No sooner had “Gaston” Caillaux sat down than numerous “Alfonses” sprang to their feet and hurled diverse protests. Amid wild confusion M. Leon Blum, fiery Socialist, bitter foe of Finance Minister Caillaux and Premier Briand, poured forth a tirade in which he tore M. Caillaux’s proposals to tatters, pleaded for a direct levy on capital to save the franc and pay all debts, hurled awful warnings of “enslavement by foreign credits.”

The parallel of “Alfonse and Gaston” became perfect when M. Caillaux, conscious that M. Blum had dealt a vicious blow to his policies, yet retained his impeccable politeness to the point of congratulating M. Blum upon the oratorical perfection of his noble and sonorous periods.

Finally two motions were pushed to a vote. One, introduced by the Socialists and calling for a capital levy, was defeated by 121 votes. The other, a simple motion of confidence in the Briand Ministry passed by a majority of 12.

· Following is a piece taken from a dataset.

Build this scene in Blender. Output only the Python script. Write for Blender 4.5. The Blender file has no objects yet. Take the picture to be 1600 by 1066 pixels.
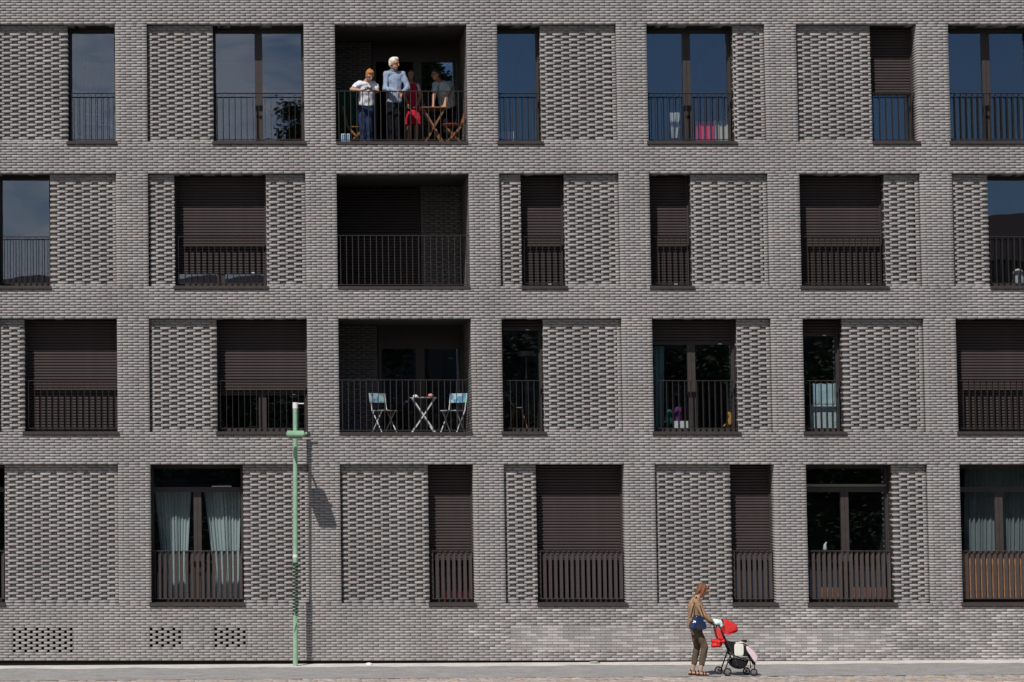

M. Caillaux, leaving hastily after the meagre vote of confidence rushed to London. There he bargained for lenient Franco-British debt terms got them. France will pay in the current financial year about $20,000,000, with gradually increasing payments until the 60th year, when the full previously arranged $62,500,000 will be reached. M. Caillaux’s cold financial heart pulsated with gratitude at Chancellor Churchill’s concession of a “safeguard clause” (protection of French interests in the event Germany should default in her reparations payments).